Reviewed On: PS3 (Exclusive)

Reviewed By: Lucas Siegel

This final chapter in the Ratchet and Clank: Future story is an interesting mix of "more of the same" (in the best ways), surprising new gameplay that's very fun, and surprising new gameplay that's abysmally boring. Still, the good far outweighs the bad, and as long as you have the patience for those 10-20 minutes in every few hours of gameplay, you're in for a well-tuned machine.

Getting the bad out of the way (or at least the mixed), there's a large portion of this game where Ratchet and Clank are separated, as seen in the previous installment's ending. Clank's robotic adventures are that special mix. The time-shifting puzzles are excellent. Using a unique recording system, you can actually make simulacrums of yourself to do a task, allowing you to get to the next section, go through a previously-closed door, and so on. It's a great mini-game that really makes you think. Unfortunately, the combat sections with the miniscule motorized man are unbelievably repetitive and boring. That is, of course, until you get to the "zap time anomalies off of planets" mini-game, during which you'll wish the entire game was Clank combat.

Similarly, having Ratchet's abilities limited through a large portion of the game due to the absence of his pal is a little frustrating. The ridiculous weapons are fantastic, and level up much faster than in the last installment, making for more chaos early on. The space missions are also fun and a nice break from platforming. Add in some neat customization for both ground-based weapons and your spaceship, and you have a very well-rounded experience.

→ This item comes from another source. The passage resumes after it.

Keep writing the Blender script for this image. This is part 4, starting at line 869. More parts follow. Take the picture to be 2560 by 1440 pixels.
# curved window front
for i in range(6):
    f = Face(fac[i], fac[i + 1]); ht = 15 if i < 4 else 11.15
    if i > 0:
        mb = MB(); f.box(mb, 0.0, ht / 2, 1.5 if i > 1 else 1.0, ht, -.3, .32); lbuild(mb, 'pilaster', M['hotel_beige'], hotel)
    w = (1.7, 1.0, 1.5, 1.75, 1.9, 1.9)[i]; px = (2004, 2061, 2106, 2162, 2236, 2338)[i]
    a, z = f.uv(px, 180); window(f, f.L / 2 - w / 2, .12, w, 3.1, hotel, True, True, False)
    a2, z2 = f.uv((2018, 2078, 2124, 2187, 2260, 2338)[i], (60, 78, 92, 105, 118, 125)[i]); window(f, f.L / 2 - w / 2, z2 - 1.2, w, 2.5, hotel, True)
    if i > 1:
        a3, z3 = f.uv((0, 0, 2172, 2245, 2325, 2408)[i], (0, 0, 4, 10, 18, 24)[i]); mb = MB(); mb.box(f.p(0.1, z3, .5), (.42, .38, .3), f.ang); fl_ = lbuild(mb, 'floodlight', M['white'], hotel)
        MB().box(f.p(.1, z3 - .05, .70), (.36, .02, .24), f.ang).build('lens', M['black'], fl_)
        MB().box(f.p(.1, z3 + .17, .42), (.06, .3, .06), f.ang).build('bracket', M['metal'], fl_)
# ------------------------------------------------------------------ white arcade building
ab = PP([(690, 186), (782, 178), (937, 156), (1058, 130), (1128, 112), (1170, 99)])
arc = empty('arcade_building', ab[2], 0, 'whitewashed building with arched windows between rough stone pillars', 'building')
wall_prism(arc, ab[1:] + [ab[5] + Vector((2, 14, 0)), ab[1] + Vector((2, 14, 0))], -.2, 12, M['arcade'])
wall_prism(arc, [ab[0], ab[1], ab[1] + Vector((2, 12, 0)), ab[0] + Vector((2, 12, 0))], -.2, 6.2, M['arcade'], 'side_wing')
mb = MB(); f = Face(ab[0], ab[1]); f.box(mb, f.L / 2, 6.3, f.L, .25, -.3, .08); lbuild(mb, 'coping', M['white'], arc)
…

This game won't instantly devour you with a need to play more like previous R&Cs did, and that's mostly due to the jarringly dull Clank sections thrown into the middle of the story. That story is also a bit predictable, at least the very end scene shouldn't be a surprise to anyone that's seen any version of the Hero's Journey told in any medium. It's still a fun action-adventure game, and continues to set the bar in many ways for what platformers should be. The graphics and sound are the usual A+ quality, and while the signature humor is dialed down a bit in favor of more tension and heart-string-pulling, it definitely "feels" like a Ratchet and Clank game should throughout. If you're a fan of the series, or even of just ONE of the games in the past, this is well worth the play. While I wouldn't necessarily recommend it be the first R&C you play, after the experience, you won't want it to be the last, either.

Bonus Pellet Review!

God of War Collection (PS3, SCEA): If you're a longtime fan anxiously awaiting next week's release of the third installment, or if you've heard about the greatness of and never played the first two, you really have no excuse for not buying this. It's the first two games, with upscaled graphics and trophies to collect (some of which are quite easy, to pad your stats). A great way to spend the week, a great way to earn some trophies, a great way to get caught back up on Kratos's saga so far, it's that simple: great.